>> Start THE DATA
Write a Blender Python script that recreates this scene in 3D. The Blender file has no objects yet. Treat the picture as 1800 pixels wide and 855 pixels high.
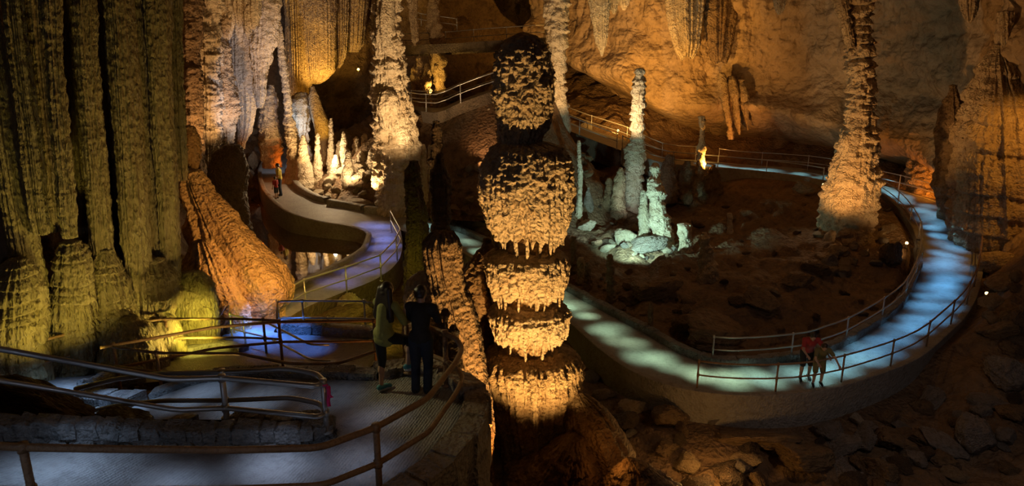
import bpy, math, random
import numpy as np
from mathutils import Vector, Matrix

# ------------------------------------------------------------------ camera, world, exposure
SC = bpy.context.scene
COL = SC.collection
CAMZ, PITCH, FPX = 10.0, math.radians(15.0), 1200.0
cd = bpy.data.cameras.new('camera'); cam = bpy.data.objects.new('camera', cd); COL.objects.link(cam)
cam.location = (0, 0, CAMZ); cam.rotation_euler = (math.radians(90) - PITCH, 0, 0)
cd.sensor_width = 36.0; cd.lens = 36.0 * FPX / 1800.0; cd.clip_start = 0.1; cd.clip_end = 400
SC.camera = cam
w = bpy.data.worlds.new('cave_dark'); SC.world = w; w.use_nodes = True
w.node_tree.nodes['Background'].inputs[0].default_value = (0.010, 0.006, 0.003, 1)
w.node_tree.nodes['Background'].inputs[1].default_value = 0.35
SC.view_settings.view_transform = 'Standard'; SC.view_settings.look = 'None'
SC.view_settings.exposure = 0.0; SC.view_settings.gamma = 1.0; SC.view_settings.use_curve_mapping = False

# ------------------------------------------------------------------ pixel <-> world
CP, SP = math.cos(PITCH), math.sin(PITCH)
def ray(px, py):
    x = (px - 900.0) / FPX; u = (427.5 - py) / FPX
    return np.array([x, CP + u * SP, -SP + u * CP])
def at(px, py, z=None, Y=None):
    d = ray(px, py)
    t = (z - CAMZ) / d[2] if z is not None else Y / d[1]
    return np.array([d[0] * t, d[1] * t, CAMZ + d[2] * t])
def depth(Y, z): return Y * CP - (z - CAMZ) * SP
def YZ(py, z):           # distance of a ground point seen at row py when it stands at height z
    return at(900, py, z=z)[1]
def Zof(py, Y): return at(900, py, Y=Y)[2]

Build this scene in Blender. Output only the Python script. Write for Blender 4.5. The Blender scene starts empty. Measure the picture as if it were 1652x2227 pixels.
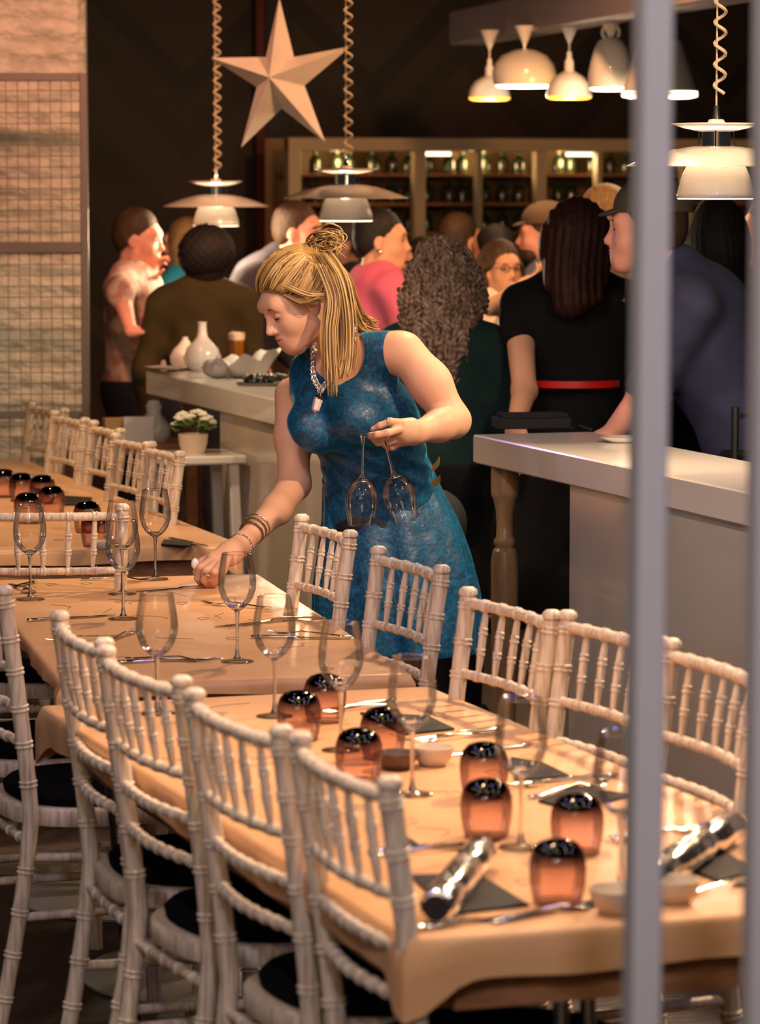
>> End THE DATA
Lines from the records above that hold "picture" are the ones to list.

Write a Blender Python script that recreates this scene in 3D. The Blender file has no objects yet. Treat the picture as 1800 pixels wide and 855 pixels high.
Build this scene in Blender. Output only the Python script. Write for Blender 4.5. The Blender scene starts empty. Measure the picture as if it were 1652x2227 pixels.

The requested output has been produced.